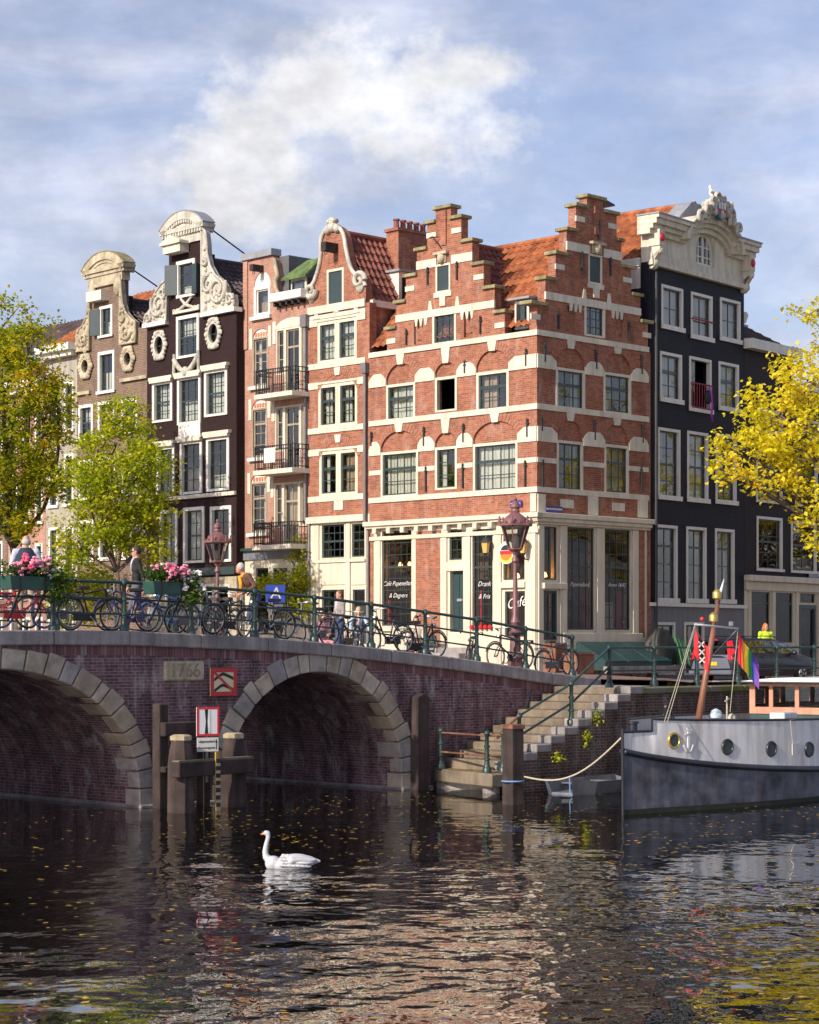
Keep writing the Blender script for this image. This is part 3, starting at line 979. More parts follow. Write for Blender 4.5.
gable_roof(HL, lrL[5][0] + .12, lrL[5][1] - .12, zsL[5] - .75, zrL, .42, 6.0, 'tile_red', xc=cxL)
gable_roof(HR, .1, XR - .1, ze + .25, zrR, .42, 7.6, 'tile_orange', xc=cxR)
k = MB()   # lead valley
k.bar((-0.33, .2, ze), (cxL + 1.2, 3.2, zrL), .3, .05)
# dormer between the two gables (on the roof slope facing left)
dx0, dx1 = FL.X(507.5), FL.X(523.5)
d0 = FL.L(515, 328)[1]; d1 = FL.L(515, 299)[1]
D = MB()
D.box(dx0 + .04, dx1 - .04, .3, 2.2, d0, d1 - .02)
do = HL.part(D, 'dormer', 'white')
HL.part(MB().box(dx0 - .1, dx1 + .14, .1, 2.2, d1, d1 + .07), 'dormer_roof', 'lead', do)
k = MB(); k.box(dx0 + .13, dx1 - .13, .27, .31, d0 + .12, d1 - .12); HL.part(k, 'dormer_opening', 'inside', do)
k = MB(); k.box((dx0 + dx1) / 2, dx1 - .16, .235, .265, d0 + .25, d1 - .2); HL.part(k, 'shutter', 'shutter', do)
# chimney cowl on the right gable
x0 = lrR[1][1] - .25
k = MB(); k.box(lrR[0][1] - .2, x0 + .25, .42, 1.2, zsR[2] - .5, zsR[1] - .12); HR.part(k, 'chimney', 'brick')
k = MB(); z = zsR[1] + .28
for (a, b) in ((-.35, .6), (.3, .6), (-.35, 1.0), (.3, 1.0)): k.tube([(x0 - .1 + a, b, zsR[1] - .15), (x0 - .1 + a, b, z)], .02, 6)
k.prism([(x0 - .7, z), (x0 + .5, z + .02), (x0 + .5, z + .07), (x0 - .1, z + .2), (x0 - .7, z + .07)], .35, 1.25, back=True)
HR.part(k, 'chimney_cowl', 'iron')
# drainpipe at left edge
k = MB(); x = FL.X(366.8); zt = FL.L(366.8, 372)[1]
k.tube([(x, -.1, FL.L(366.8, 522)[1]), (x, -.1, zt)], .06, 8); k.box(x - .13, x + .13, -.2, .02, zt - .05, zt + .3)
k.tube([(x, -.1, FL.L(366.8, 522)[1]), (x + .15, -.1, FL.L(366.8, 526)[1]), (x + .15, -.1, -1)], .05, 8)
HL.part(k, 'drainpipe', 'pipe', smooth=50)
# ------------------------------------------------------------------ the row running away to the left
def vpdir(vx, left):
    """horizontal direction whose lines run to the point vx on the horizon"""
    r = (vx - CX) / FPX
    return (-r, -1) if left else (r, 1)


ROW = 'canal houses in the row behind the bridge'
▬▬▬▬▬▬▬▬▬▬
Your task is to reproduce all of the material exactly. The pictures stay out.

Keep writing the Blender script for this image. This is part 3, starting at line 979. More parts follow. Write for Blender 4.5.
gable_roof(HL, lrL[5][0] + .12, lrL[5][1] - .12, zsL[5] - .75, zrL, .42, 6.0, 'tile_red', xc=cxL)
gable_roof(HR, .1, XR - .1, ze + .25, zrR, .42, 7.6, 'tile_orange', xc=cxR)
k = MB()   # lead valley
k.bar((-0.33, .2, ze), (cxL + 1.2, 3.2, zrL), .3, .05)
# dormer between the two gables (on the roof slope facing left)
dx0, dx1 = FL.X(507.5), FL.X(523.5)
d0 = FL.L(515, 328)[1]; d1 = FL.L(515, 299)[1]
D = MB()
D.box(dx0 + .04, dx1 - .04, .3, 2.2, d0, d1 - .02)
do = HL.part(D, 'dormer', 'white')
HL.part(MB().box(dx0 - .1, dx1 + .14, .1, 2.2, d1, d1 + .07), 'dormer_roof', 'lead', do)
k = MB(); k.box(dx0 + .13, dx1 - .13, .27, .31, d0 + .12, d1 - .12); HL.part(k, 'dormer_opening', 'inside', do)
k = MB(); k.box((dx0 + dx1) / 2, dx1 - .16, .235, .265, d0 + .25, d1 - .2); HL.part(k, 'shutter', 'shutter', do)
# chimney cowl on the right gable
x0 = lrR[1][1] - .25
k = MB(); k.box(lrR[0][1] - .2, x0 + .25, .42, 1.2, zsR[2] - .5, zsR[1] - .12); HR.part(k, 'chimney', 'brick')
k = MB(); z = zsR[1] + .28
for (a, b) in ((-.35, .6), (.3, .6), (-.35, 1.0), (.3, 1.0)): k.tube([(x0 - .1 + a, b, zsR[1] - .15), (x0 - .1 + a, b, z)], .02, 6)
k.prism([(x0 - .7, z), (x0 + .5, z + .02), (x0 + .5, z + .07), (x0 - .1, z + .2), (x0 - .7, z + .07)], .35, 1.25, back=True)
HR.part(k, 'chimney_cowl', 'iron')
# drainpipe at left edge
k = MB(); x = FL.X(366.8); zt = FL.L(366.8, 372)[1]
k.tube([(x, -.1, FL.L(366.8, 522)[1]), (x, -.1, zt)], .06, 8); k.box(x - .13, x + .13, -.2, .02, zt - .05, zt + .3)
k.tube([(x, -.1, FL.L(366.8, 522)[1]), (x + .15, -.1, FL.L(366.8, 526)[1]), (x + .15, -.1, -1)], .05, 8)
HL.part(k, 'drainpipe', 'pipe', smooth=50)
# ------------------------------------------------------------------ the row running away to the left
def vpdir(vx, left):
    """horizontal direction whose lines run to the point vx on the horizon"""
    r = (vx - CX) / FPX
    return (-r, -1) if left else (r, 1)


ROW = 'canal houses in the row behind the bridge'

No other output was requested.